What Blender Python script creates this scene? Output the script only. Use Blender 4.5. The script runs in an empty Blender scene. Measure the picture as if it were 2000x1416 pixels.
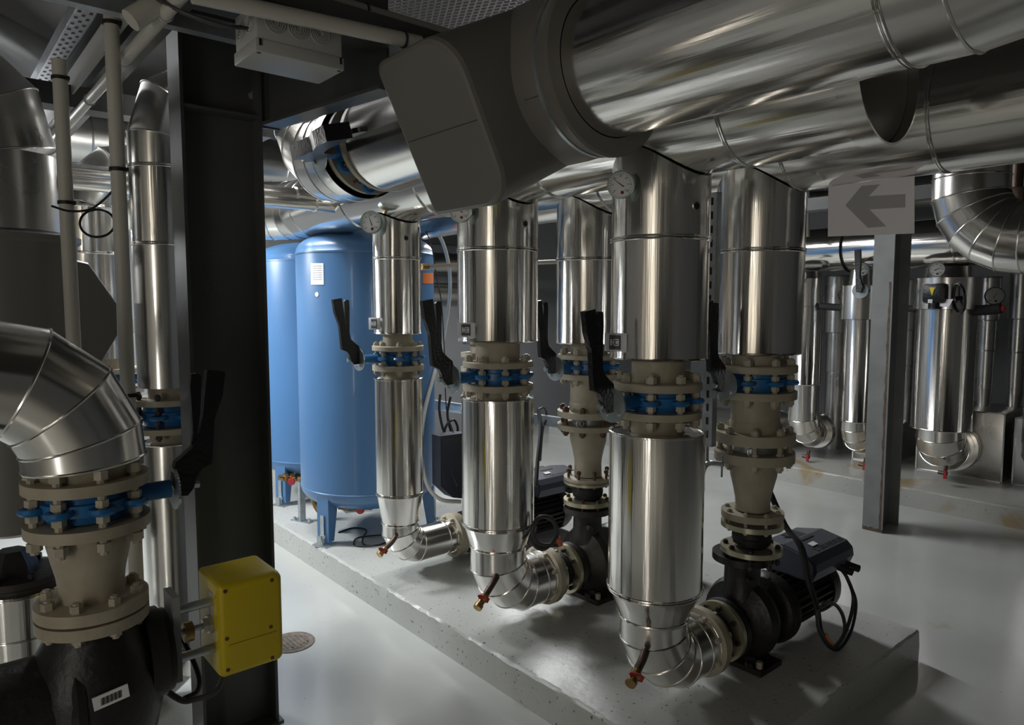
import bpy, bmesh, math, random
from mathutils import Vector, Matrix, Quaternion
random.seed(4)
PI = math.pi
COL = bpy.context.scene.collection
SC = bpy.context.scene

# ------------------------------------------------------------------ camera, light, exposure
F = 1382.0; YAW = math.radians(40.23); PIT = math.radians(4.75); H = 1.75
cd = bpy.data.cameras.new('camera'); cam = bpy.data.objects.new('camera', cd); COL.objects.link(cam)
cd.sensor_width = 36.0; cd.lens = F / 2000 * 36.0; cd.clip_start = 0.05
cam.location = (0, 0, H); cam.rotation_euler = (PI / 2 - PIT, 0, -YAW)
SC.camera = cam
SC.view_settings.view_transform = 'Standard'; SC.view_settings.look = 'None'
SC.view_settings.gamma = 1.0; SC.view_settings.use_curve_mapping = False
SC.view_settings.exposure = 0.0
w = bpy.data.worlds.new('world'); SC.world = w; w.use_nodes = True
w.node_tree.nodes['Background'].inputs[0].default_value = (0.9, 0.95, 1.0, 1)
w.node_tree.nodes['Background'].inputs[1].default_value = 0.02

def area(name, loc, target, sx, sy, power, col=(1, 1, 1), twist=0):
    l = bpy.data.lights.new(name, 'AREA'); l.shape = 'RECTANGLE'; l.size = sx; l.size_y = sy
    l.energy = power; l.color = col
    o = bpy.data.objects.new(name, l); COL.objects.link(o); o.location = loc
    d = Vector(target) - Vector(loc)
    o.rotation_euler = (d.to_track_quat('-Z', 'Y')).to_euler()
    return o
# plant room fluorescent strips above or behind the pipework, then two added fills
area('lamp_aisle', (0.15, 5.9, 2.5), (2.4, 4.6, 1.0), 0.5, 0.5, 112, (0.95, 0.98, 1.0))
area('lamp_aisle_ceiling', (1.35, 4.5, 3.3), (1.5, 3.6, 0.0), 0.3, 1.5, 66, (0.97, 0.98, 1.0))
area('lamp_pump_row', (4.3, 4.8, 3.05), (4.0, 3.8, 0.0), 0.3, 2.2, 98, (0.98, 0.99, 1.0))
area('fill_side_wall', (-2.3, -0.5, 3.2), (-3.5, -0.5, 1.3), 0.3, 1.6, 42, (1.0, 0.92, 0.8))  # unseen lamp added to brighten the left wall that the pipes reflect
area('fill_tall_strip', (-3.45, -0.35, 1.25), (2.1, 1.7, 1.25), 0.40, 2.2, 22, (1.0, 0.96, 0.9))  # no real doorway: tall unseen area light added to streak the riser cladding

def _R():
    f = Vector((math.sin(YAW) * math.cos(PIT), math.cos(YAW) * math.cos(PIT), -math.sin(PIT)))
    r = f.cross(Vector((0, 0, 1))).normalized(); return r, f.cross(r), f
_r, _d, _f = _R()
def ray(px, py): return _r * ((px - 1000) / F) + _d * ((py - 708) / F) + _f
def onx(px, py, X):
    d = ray(px, py); return Vector((0, 0, H)) + d * (X / d.x)
def ony(px, py, Y):
    d = ray(px, py); return Vector((0, 0, H)) + d * (Y / d.y)
def onz(px, py, Z):
    d = ray(px, py); return Vector((0, 0, H)) + d * ((Z - H) / d.z)
def ond(px, py, t): return Vector((0, 0, H)) + ray(px, py) * t

# ------------------------------------------------------------------ materials
def mat(name, col, rough=0.5, metal=0.0, spec=0.5, var=0.0, vscale=8.0, bump=0.0, bscale=30.0, stretch=None, rvar=0.0, coat=0.0):
    m = bpy.data.materials.new(name); m.use_nodes = True
    nt = m.node_tree; b = nt.nodes['Principled BSDF']
    b.inputs['Base Color'].default_value = (*col, 1); b.inputs['Roughness'].default_value = rough
    b.inputs['Metallic'].default_value = metal
    b.inputs['Specular IOR Level'].default_value = spec
    b.inputs['Coat Weight'].default_value = coat
    tc = nt.nodes.new('ShaderNodeTexCoord'); mp = nt.nodes.new('ShaderNodeMapping')
    nt.links.new(tc.outputs['Object'], mp.inputs[0])
    if stretch: mp.inputs['Scale'].default_value = stretch
    if var or rvar:
        n = nt.nodes.new('ShaderNodeTexNoise'); n.inputs['Scale'].default_value = vscale; n.inputs['Detail'].default_value = 6
        nt.links.new(mp.outputs[0], n.inputs['Vector'])
        if var:
            mr = nt.nodes.new('ShaderNodeMapRange'); mr.inputs['From Min'].default_value = 0.3; mr.inputs['From Max'].default_value = 0.7
            mr.inputs['To Min'].default_value = 1 - var; mr.inputs['To Max'].default_value = 1 + var
            nt.links.new(n.outputs['Fac'], mr.inputs['Value'])
            mx = nt.nodes.new('ShaderNodeMix'); mx.data_type = 'RGBA'; mx.blend_type = 'MULTIPLY'; mx.inputs[0].default_value = 1
            mx.inputs[6].default_value = (*col, 1); nt.links.new(mr.outputs[0], mx.inputs[7])
            nt.links.new(mx.outputs[2], b.inputs['Base Color'])
        if rvar:
            m2 = nt.nodes.new('ShaderNodeMapRange'); m2.inputs['From Min'].default_value = 0.3; m2.inputs['From Max'].default_value = 0.7
            m2.inputs['To Min'].default_value = max(0.02, rough - rvar); m2.inputs['To Max'].default_value = rough + rvar
            nt.links.new(n.outputs['Fac'], m2.inputs['Value']); nt.links.new(m2.outputs[0], b.inputs['Roughness'])
    if bump:
        n2 = nt.nodes.new('ShaderNodeTexNoise'); n2.inputs['Scale'].default_value = bscale; n2.inputs['Detail'].default_value = 5
        nt.links.new(mp.outputs[0], n2.inputs['Vector'])
        bp = nt.nodes.new('ShaderNodeBump'); bp.inputs['Strength'].default_value = bump; bp.inputs['Distance'].default_value = 0.01
        nt.links.new(n2.outputs['Fac'], bp.inputs['Height']); nt.links.new(bp.outputs[0], b.inputs['Normal'])
    return m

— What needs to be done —
Please reproduce the listing exactly from its opening line through the line that contains "(1.0, 0.96, 0.9))", both included, with all pictures omitted.

— Solved exercise —
What Blender Python script creates this scene? Output the script only. Use Blender 4.5. The script runs in an empty Blender scene. Measure the picture as if it were 2000x1416 pixels.
import bpy, bmesh, math, random
from mathutils import Vector, Matrix, Quaternion
random.seed(4)
PI = math.pi
COL = bpy.context.scene.collection
SC = bpy.context.scene

# ------------------------------------------------------------------ camera, light, exposure
F = 1382.0; YAW = math.radians(40.23); PIT = math.radians(4.75); H = 1.75
cd = bpy.data.cameras.new('camera'); cam = bpy.data.objects.new('camera', cd); COL.objects.link(cam)
cd.sensor_width = 36.0; cd.lens = F / 2000 * 36.0; cd.clip_start = 0.05
cam.location = (0, 0, H); cam.rotation_euler = (PI / 2 - PIT, 0, -YAW)
SC.camera = cam
SC.view_settings.view_transform = 'Standard'; SC.view_settings.look = 'None'
SC.view_settings.gamma = 1.0; SC.view_settings.use_curve_mapping = False
SC.view_settings.exposure = 0.0
w = bpy.data.worlds.new('world'); SC.world = w; w.use_nodes = True
w.node_tree.nodes['Background'].inputs[0].default_value = (0.9, 0.95, 1.0, 1)
w.node_tree.nodes['Background'].inputs[1].default_value = 0.02

def area(name, loc, target, sx, sy, power, col=(1, 1, 1), twist=0):
    l = bpy.data.lights.new(name, 'AREA'); l.shape = 'RECTANGLE'; l.size = sx; l.size_y = sy
    l.energy = power; l.color = col
    o = bpy.data.objects.new(name, l); COL.objects.link(o); o.location = loc
    d = Vector(target) - Vector(loc)
    o.rotation_euler = (d.to_track_quat('-Z', 'Y')).to_euler()
    return o
# plant room fluorescent strips above or behind the pipework, then two added fills
area('lamp_aisle', (0.15, 5.9, 2.5), (2.4, 4.6, 1.0), 0.5, 0.5, 112, (0.95, 0.98, 1.0))
area('lamp_aisle_ceiling', (1.35, 4.5, 3.3), (1.5, 3.6, 0.0), 0.3, 1.5, 66, (0.97, 0.98, 1.0))
area('lamp_pump_row', (4.3, 4.8, 3.05), (4.0, 3.8, 0.0), 0.3, 2.2, 98, (0.98, 0.99, 1.0))
area('fill_side_wall', (-2.3, -0.5, 3.2), (-3.5, -0.5, 1.3), 0.3, 1.6, 42, (1.0, 0.92, 0.8))  # unseen lamp added to brighten the left wall that the pipes reflect
area('fill_tall_strip', (-3.45, -0.35, 1.25), (2.1, 1.7, 1.25), 0.40, 2.2, 22, (1.0, 0.96, 0.9))  # no real doorway: tall unseen area light added to streak the riser cladding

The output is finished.